Fechando o quarteto de protagonistas, Ryan Gosling e Emma Stone mostram uma ótima química e confirmam-se como dois dos mais talentosos atores de sua geração. Gosling fugindo dos dramas intimistas ou dos trabalhos autorais, aqui vive uma versão mais sedutora e divertida de Hitch, personagem de Will Smith no filme homônimo. Gosling em momento algum, apesar de óbvios exageros, parece ser um cafajeste na concepção da palavra. Seu Jacob é traumatizado pelo passado e em sua atitude de negação foge dos compromissos e dos relacionamentos sérios. Você nota quando um grande ator está em cena, mesmo quando o roteiro é simplista e não busca nada mais do que divertir o espectador, ao perceber a atenção aos detalhes em sua atuação. Notem como Gosling jamais sobe o tom de sua voz, mesmo quando se vê diante de uma discussão acalorada. Stone, além de estar lindíssima, o que ajuda a entender a fascinação de Gosling por sua personagem, é carismática e tem um ótimo timing cômico. A sequencia que homenageia (ou será que tira um sarro?) de Dirty Dancing é engraçadíssima, e vai se transformando em um momento romântico e sensual, graças ao bom texto de Dan Fogelman e aos dois atores muito bem entrosados.

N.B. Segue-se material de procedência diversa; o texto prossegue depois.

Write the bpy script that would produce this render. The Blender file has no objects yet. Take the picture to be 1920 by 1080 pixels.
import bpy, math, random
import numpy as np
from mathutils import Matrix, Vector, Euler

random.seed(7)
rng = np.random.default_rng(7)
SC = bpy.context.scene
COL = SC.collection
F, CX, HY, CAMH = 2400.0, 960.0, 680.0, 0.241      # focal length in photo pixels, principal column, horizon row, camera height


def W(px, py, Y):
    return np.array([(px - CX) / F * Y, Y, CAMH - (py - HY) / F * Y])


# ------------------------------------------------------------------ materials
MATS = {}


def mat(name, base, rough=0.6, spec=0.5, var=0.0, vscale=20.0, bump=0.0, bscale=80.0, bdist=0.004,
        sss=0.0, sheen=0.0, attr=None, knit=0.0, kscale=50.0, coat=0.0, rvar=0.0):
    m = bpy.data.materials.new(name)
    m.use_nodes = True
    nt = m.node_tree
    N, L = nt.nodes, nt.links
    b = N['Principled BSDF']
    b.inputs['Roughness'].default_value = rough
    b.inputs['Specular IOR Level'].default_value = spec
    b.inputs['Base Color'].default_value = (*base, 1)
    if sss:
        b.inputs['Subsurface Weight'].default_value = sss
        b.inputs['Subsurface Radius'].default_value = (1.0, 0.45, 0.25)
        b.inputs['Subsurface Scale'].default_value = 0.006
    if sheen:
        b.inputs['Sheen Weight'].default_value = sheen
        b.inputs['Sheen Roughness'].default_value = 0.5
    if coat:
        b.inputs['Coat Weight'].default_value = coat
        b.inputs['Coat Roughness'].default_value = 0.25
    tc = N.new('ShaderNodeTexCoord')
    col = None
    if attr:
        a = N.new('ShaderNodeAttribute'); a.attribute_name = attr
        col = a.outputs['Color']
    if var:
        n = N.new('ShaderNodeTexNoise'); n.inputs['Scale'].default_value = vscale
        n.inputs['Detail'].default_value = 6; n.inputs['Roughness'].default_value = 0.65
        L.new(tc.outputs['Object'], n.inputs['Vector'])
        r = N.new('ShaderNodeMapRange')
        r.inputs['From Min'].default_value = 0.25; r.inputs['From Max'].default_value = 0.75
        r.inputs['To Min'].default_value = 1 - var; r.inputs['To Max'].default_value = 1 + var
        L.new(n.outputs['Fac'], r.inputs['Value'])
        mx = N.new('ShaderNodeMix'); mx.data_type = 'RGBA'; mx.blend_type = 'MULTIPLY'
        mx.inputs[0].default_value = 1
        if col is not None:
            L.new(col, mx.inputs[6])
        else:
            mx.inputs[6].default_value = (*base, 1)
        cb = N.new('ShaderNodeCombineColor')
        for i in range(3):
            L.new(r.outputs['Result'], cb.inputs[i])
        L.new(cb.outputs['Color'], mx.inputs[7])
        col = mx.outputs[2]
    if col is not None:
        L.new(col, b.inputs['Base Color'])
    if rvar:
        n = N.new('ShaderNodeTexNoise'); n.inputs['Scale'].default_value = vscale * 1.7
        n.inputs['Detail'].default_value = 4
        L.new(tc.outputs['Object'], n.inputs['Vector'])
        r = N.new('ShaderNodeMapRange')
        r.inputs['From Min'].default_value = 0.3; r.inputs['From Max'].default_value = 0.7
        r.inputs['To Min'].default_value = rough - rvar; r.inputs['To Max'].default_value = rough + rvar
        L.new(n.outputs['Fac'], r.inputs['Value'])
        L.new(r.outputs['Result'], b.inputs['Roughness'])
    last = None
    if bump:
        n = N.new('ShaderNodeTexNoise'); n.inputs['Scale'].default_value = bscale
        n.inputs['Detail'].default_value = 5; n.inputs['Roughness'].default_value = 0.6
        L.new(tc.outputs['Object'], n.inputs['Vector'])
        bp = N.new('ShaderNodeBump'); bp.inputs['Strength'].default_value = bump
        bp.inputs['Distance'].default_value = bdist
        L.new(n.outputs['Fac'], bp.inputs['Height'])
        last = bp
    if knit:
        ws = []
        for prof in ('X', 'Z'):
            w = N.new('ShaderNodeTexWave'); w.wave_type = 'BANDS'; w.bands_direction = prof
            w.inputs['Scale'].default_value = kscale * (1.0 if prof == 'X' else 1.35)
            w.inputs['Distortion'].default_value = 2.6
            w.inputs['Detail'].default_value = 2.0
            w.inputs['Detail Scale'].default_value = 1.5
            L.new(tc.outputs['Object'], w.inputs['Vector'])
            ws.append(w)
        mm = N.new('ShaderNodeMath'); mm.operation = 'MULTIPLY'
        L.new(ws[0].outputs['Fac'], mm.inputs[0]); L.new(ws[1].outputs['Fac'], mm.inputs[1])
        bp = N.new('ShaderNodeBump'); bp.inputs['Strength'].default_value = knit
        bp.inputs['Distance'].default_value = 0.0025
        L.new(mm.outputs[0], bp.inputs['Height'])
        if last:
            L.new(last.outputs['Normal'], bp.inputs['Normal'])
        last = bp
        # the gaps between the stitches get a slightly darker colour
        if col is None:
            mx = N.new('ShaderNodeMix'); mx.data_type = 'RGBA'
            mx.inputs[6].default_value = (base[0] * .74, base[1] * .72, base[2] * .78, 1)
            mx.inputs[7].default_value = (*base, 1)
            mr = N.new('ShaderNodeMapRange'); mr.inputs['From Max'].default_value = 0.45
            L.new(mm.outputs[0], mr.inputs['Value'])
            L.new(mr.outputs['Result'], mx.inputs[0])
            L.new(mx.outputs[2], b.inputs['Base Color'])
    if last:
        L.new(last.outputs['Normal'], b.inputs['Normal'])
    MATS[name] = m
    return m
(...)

O filme ainda tem um terceiro plot que envolve a baby-sitter Jessica (Analeigh Tipton) que aproveita seu tipo físico para demonstrar ainda mais sua falta de jeito e de traquejo social e sua obsessão típica adolescente pelo homem mais velho. Analeigh é sensível e é outra atriz que apresenta timing cômico a ser explorado em futuras produções. O único problema desse elenco talentoso é o personagem do garoto Robbie (Jonah Bobo) que por "mérito" próprio ou do texto (ou ambos) torna irritante sua obsessão pela garota.
O discurso "Love conquers all" tão americanóide é um pouco anacrônico, mas não chega a incomodar. O excelente texto que mistura com inteligência a comédia de situação, o drama e o pastelão merece sim, elogios. Mesmo derrapando com a glicose durante as declarações de amor, consegue transmitir a idéia implícita em seu título. Esse Amor, Estúpido e Louco é o responsável por ações impensadas, personagens engraçados, as pitadas de emoção tão importantes em filmes assim e a melhor comédia do ano, até aqui.